Since the vanilla S-BERT model has been pre-trained on a different corpus not meant for code synthesis, we fine-tune the network specifically for our task using the training data.

Figure 2 and 3 show a summary of the results obtained by testing our framework on Algolisp and NAPS datasets, respectively.

For the Algolisp dataset, we compare our results with a vanilla sequence to sequence transformer. We also apply the back-translation technique to augment the training set for improving the performance. As seen in the table, our approach outperforms other previously mentioned methods.

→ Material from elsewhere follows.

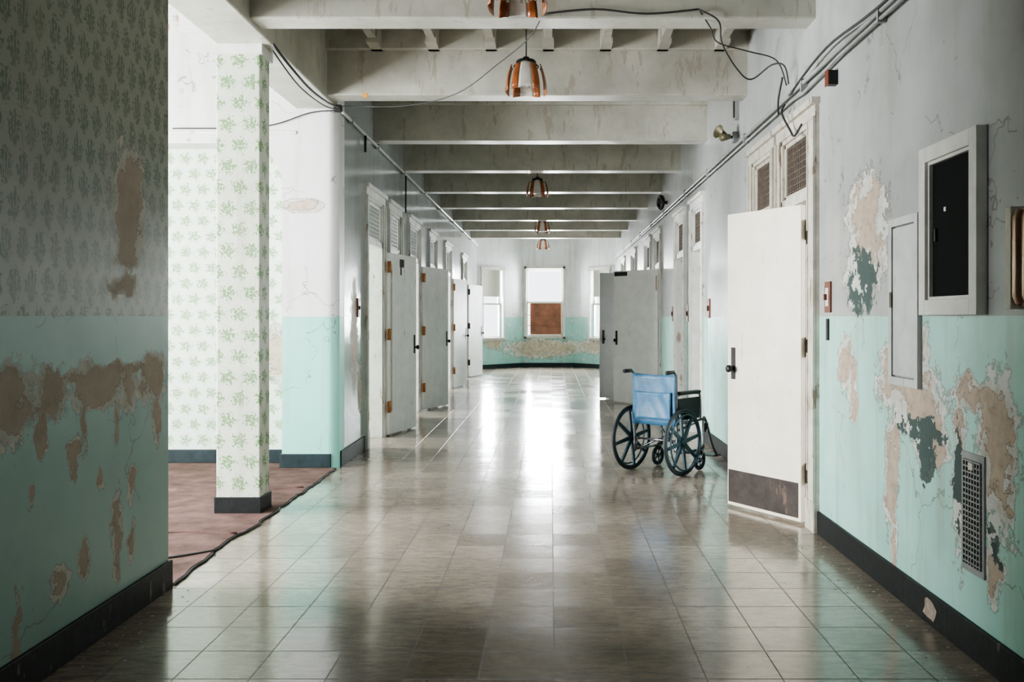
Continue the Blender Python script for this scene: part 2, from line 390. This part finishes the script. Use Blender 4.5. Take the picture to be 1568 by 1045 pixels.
b = B('baseboard_alcove'); b.box(-6.3,x0+.01,8.725,8.76,.012,.14,m_base2); b.box(x0,x1,9.02,9.06,.012,.14,m_base2)
b.box(x1,XL-.06,8.722,8.76,.012,.14,m_base2); b.box(x1-.02,x1+.01,8.73,9.05,.012,.14,m_base2); b.done(.004)
b = B('trim_crown_alcove')
for i in range(4): b.box(-6.3,-2.4,8.75-.03*(i+1),8.76,4.45-.28+.07*i,4.46,m_trimw)
b.box(-6.3,-2.43,8.735,8.76,3.2,3.235,m_trimw)
b.done(.006)
b = sheet('wall_alcove_outer', (-6.4,2.8), (-6.4,9.1), .2, 4.5, m_room, [(.7,2.1,.8,3.0),(2.5,3.9,.8,3.0)]); b.done()
b = B('wall_alcove_back'); b.box(-6.4,XL-.22,2.8,3.0,0,4.5,m_room); b.done()
b = B('trim_header'); b.box(-2.44,XL-.0,4.9,8.76,3.45,4.5,m_beam); b.done(.01)
b = B('pillar'); b.box(-2.45,-2.13,6.70,6.93,.012,3.46,m_paper,.008)
b.box(-2.462,-2.118,6.685,6.945,.012,.13,m_base,.004)
b.box(-2.47,-2.11,6.68,6.95,3.38,3.47,m_trimw)
b.done()
b = B('carpet')
edge = []
yy = 4.93
while yy < 8.70:
    edge.append((-2.05+random.uniform(-.014,.014)+(.03*math.sin(yy*3) if yy < 6.4 else 0), yy)); yy += .08
edge.append((-2.05, 8.71))
poly = edge
V = []; F = []
for e in poly: V += [(e[0], e[1], 0.), (e[0], e[1], .014), (-6.39, e[1], .012)]
for i in range(len(poly)-1):
    F += [(3*i, 3*i+3, 3*i+4, 3*i+1), (3*i+1, 3*i+4, 3*i+5, 3*i+2)]
b.faces(V, F, m_carpet)
b.box(-6.39,-2.27,3.01,4.93,0,.013,m_carpet)
b.box(x0+.01,x1-.03,8.70,9.01,0,.012,m_carpet)
b.tube([(e[0]+.008, e[1], .007) for e in poly], .007, m_wire, 6)
b.tube([(-2.75,5.35,.012),(-2.5,5.45,.02),(-2.3,5.42,.016),(-2.06,5.62,.012)], .011, m_wire, 6, smoothpath=5)
b.tube([(-3.2,6.0,.008),(-2.8,5.98,.014),(-2.45,6.1,.014),(-2.08,6.05,.012)], .014, m_carpet, 6, smoothpath=5)
b.tube([(-3.2,7.6,.008),(-2.6,7.55,.014),(-2.08,7.7,.012)], .014, m_carpet, 6, smoothpath=5)
b.done()

# end bay
bay = [(-2.04,25.3),(-.8,26.6),(.66,26.6),(1.8,25.3)]
sheet('wall_end_left', bay[0], bay[1], .2, ZC+.05, m_end, [(.22,.98,.86,2.78)]).done()
sheet('wall_end', bay[1], bay[2], .2, ZC+.05, m_end, [(.10,1.16,.90,2.86)]).done()
sheet('wall_end_right', bay[2], bay[3], .2, ZC+.05, m_end, [(.74,1.45,.86,2.78)]).done()
b = B('baseboard_end')
for p, q in zip(bay[:-1], bay[1:]):
    p = Vector((*p,0)); q = Vector((*q,0)); d = q-p
    b.M = Matrix.Translation(p) @ Matrix.Rotation(math.atan2(d.y,d.x),4,'Z')
    b.box(0, d.length, -.03, .01, 0, .12, m_base2)
b.done()
def window(idx, p, q, a0, a1, z0, z1, board=False, shade=0.):
    p = Vector((*p,0)); q = Vector((*q,0)); d = q-p
    b = B('window_%d' % idx); b.M = Matrix.Translation(p) @ Matrix.Rotation(math.atan2(d.y,d.x),4,'Z')
    c = .07
    for (u0,u1,w0,w1) in ((a0-c,a0,z0-c,z1+c),(a1,a1+c,z0-c,z1+c),(a0-c-.03,a1+c+.03,z1,z1+c+.02),(a0-c-.04,a1+c+.04,z0-c,z0)):
        b.box(u0,u1,-.035,.01,w0,w1,m_trimf)
    b.box(a0-c,a1+c,-.08,.02,z0-.02,z0+.015,m_trimf)
    zm = (z0+z1)/2; f = .045
    for (s0,s1,yy) in ((z0,zm+.02,.08),(zm-.02,z1,.13)):
        b.box(a0,a0+f,yy,yy+.04,s0,s1,m_trimf); b.box(a1-f,a1,yy,yy+.04,s0,s1,m_trimf)
        b.box(a0,a1,yy,yy+.04,s0,s0+f,m_trimf); b.box(a0,a1,yy,yy+.04,s1-f,s1,m_trimf)
    if board:
        b.box(a0+f+.06,a1-f,.125,.15,z0+f,zm-.02,m_board)
        b.box(a0+f,a1-f,.10,.124,z0+.30,z0+.32,m_board); b.box(a0+f,a1-f,.10,.124,z0+.60,z0+.62,m_board)
        b.box(a0+f+.10,a0+f+.12,.10,.124,z0+f,zm-.02,m_board)
    if shade: b.box(a0+f,a1-f,.06,.065,z1-shade,z1,m_shade)
    b.done()
window(1, bay[1], bay[2], .10, 1.16, .90, 2.86, board=True)
window(2, bay[0], bay[1], .22, .98, .86, 2.78, shade=.75)
window(3, bay[2], bay[3], .74, 1.45, .86, 2.78, shade=.75)

sheet('wall_rooms_left_outer', (-6.4,9.1), (-6.4,25.6), .2, ZC+.05, m_room, [(a-9.1-.4, c-9.1+.4, .9, 3.0) for a, c in ((10.1,11.1),(13.1,14.1),(17.5,18.5),(21,22))]).done()
for i, yy in enumerate((12.45, 16.6, 19.8, 25.4)):  # unseen partitions, added to sharpen the light bands from the doorways
    b = B('added_partition_%d' % i); b.box(-6.4, XL-.22, yy, yy+.12, 0, ZC+.05, m_room); b.done()
sheet('wall_rooms_right_outer', (5.4,4.0), (5.4,25.6), -.2, ZC+.05, m_room, [(2.3,3.6,.9,3.0),(7,8.3,.9,3.0),(11,12.4,.9,3.0),(15.3,16.6,.9,3.)]).done()
for i, yy in enumerate((4.0, 9.4, 14.0, 18.2, 25.4)):  # unseen as well, added to separate the light of each doorway
    b = B('added_partition_right_%d' % i); b.box(XR+.2, 5.4, yy, yy+.12, 0, ZC+.05, m_room); b.done()
sheet('wall_back', (XL-.3,-4), (XR+.2,-4), -.2, ZC+.05, m_corr, [(1.2,3.1,.9,3.1)]).done()

def baseboard(name, x, y0, y1, ops, mat, s, chipped=()):
    b = B(name); a = y0
    for (c, d) in sorted(ops):
        if c-.13 > a: b.box(min(x, x+s*.02)-.0, max(x, x+s*.02), a, c-.13, 0, .15, mat)
        a = d+.13
    if a < y1: b.box(min(x,x+s*.02), max(x,x+s*.02), a, y1, 0, .15, mat)
    for (cy, cz, ry, rz) in chipped:
        n = 11; xx = x+s*.0215
        V = [(xx, cy+ry*math.cos(2*math.pi*i/n)*random.uniform(.55,1.15), max(.004, min(.148, cz+rz*math.sin(2*math.pi*i/n)*random.uniform(.55,1.15)))) for i in range(n)]
        b.faces(V, [tuple(range(n))], m_flake)
    b.done(.004)
baseboard('baseboard_right', XR+.003, -4, 25.3, R_OP, m_base, -1, [(4.30,.075,.09,.07)])
baseboard('baseboard_left_near', XL-.003, -4, 4.9, [], m_base, 1)
baseboard('baseboard_left', XL-.003, 8.86, 25.3, L_OP, m_base2, 1)

# ------------------------------------------------------------------ door frames
DH = 2.27
def frame(idx, side, a0, a1, mat, closed=None, casing=.11):
    b = B('trim_%d' % idx); X = XR if side > 0 else XL; s = -side
    gm = m_grille if side > 0 else m_pipe
    def bx(d0, d1, y0, y1, z0, z1, m):
        xs = sorted((X+s*d0, X+s*d1)); b.box(xs[0], xs[1], y0, y1, z0, z1, m)
    for (y0, y1) in ((a0-casing, a0), (a1, a1+min(casing,.12))):
        bx(-.005, .028, y0, y1, 0, TOP, mat); near = y0 < a0-.01
        bx(.02, .045, y0 if near else y1-.03, y0+.03 if near else y1, 0, TOP, mat)
        bx(.02, .036, y1-.03 if near else y0, y1-.01 if near else y0+.02, 0, TOP, mat)
        bx(-.004, .04, y0-.006, y1+.006, 0, .2, mat)
    bx(-.005, .03, a0-casing, a1+.12, TOP, TOP+.11, mat)
    bx(-.005, .06, a0-casing-.02, a1+.14, TOP+.08, TOP+.125, mat)
    bx(-.2, .02, a0, a0+.035, 0, TOP, mat); bx(-.2, .02, a1-.035, a1, 0, TOP, mat); bx(-.2, .02, a0, a1, TOP-.035, TOP, mat)
    bx(-.2, .02, a0, a1, DH, DH+.07, mat)
    z0, z1 = DH+.07, TOP-.035; y0, y1 = a0+.035, a1-.035
    bx(-.03, 0, y0, y0+.035, z0, z1, mat); bx(-.03, 0, y1-.035, y1, z0, z1, mat); bx(-.03,0,y0,y1,z0,z0+.03,mat); bx(-.03,0,y0,y1,z1-.03,z1,mat)
    n = int((y1-y0)/.045)
    for i in range(1, n):
        yy = y0+(y1-y0)*i/n; bx(-.02, -.008, yy-.004, yy+.004, z0, z1, gm)
    n = int((z1-z0)/.045)
    for i in range(1, n):
        zz = z0+(z1-z0)*i/n; bx(-.022, -.01, y0, y1, zz-.004, zz+.004, gm)
    for zz in (.35, 1.25, 2.0):
        bx(.028, .036, a0-.03, a0-.004, zz-.05, zz+.05, m_rust if side < 0 else m_iron)
    if closed is not None:
        bx(-.12, -.08, a0+.035, a1-.035, .01, DH, closed)
        for (p0, p1) in ((.15,1.0),(1.15,2.1)):
            bx(-.085, -.07, a0+.16, a1-.16, p0, p1, closed)
        bx(-.08, -.03, a0+.08, a0+.12, 1.02, 1.06, m_iron)
    return b.done(.003)
ti = 20
for i, (a, c) in enumerate(R_OP):
    frame(ti, 1, a, c, m_trim if i < 2 else m_trimw, closed=(m_doorl if i in (2,3,7) else None), casing=.12 if i != 0 else .2); ti += 1
for i, (a, c) in enumerate(L_OP):
    frame(ti, -1, a, c, m_trimw, closed=(m_doorl if i in (1,3) else None)); ti += 1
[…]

For the NAPS dataset, we compare our results with the baseline Seq2Tree model [10] both with and without using out-of-vocabulary (OOV) words. We achieve state-of-the-art results for the NAPS dataset, which shows that the feedback loop provides a better environment for robust training of the principal transformer model, ensuring that the semantic structure of the code is well-understood. With this work, we present a significant base for further study on the problem of program synthesis.

In recent years, there has been tremendous progress in the generation of neural programs. However, state-of-the-art models continue to struggle with producing programs with a higher word count because they do not understand the semantics of the generated code. With our feedback-based pipeline, we leverage the multi-task nature of this code generation and code summarization. We show that the model learns and interprets the code's semantics more accurately through this dual learning framework, showing that feedback does indeed help.

In the future, we plan to train the model on multiple languages, forcing the network to learn language agnostic concepts (such as OOP), rather than learn a combined representation of semantics and syntax of a domain-specific language. This can potentially give rise to a more complex understanding of the act of programming, leading to increased accuracy of program synthesis.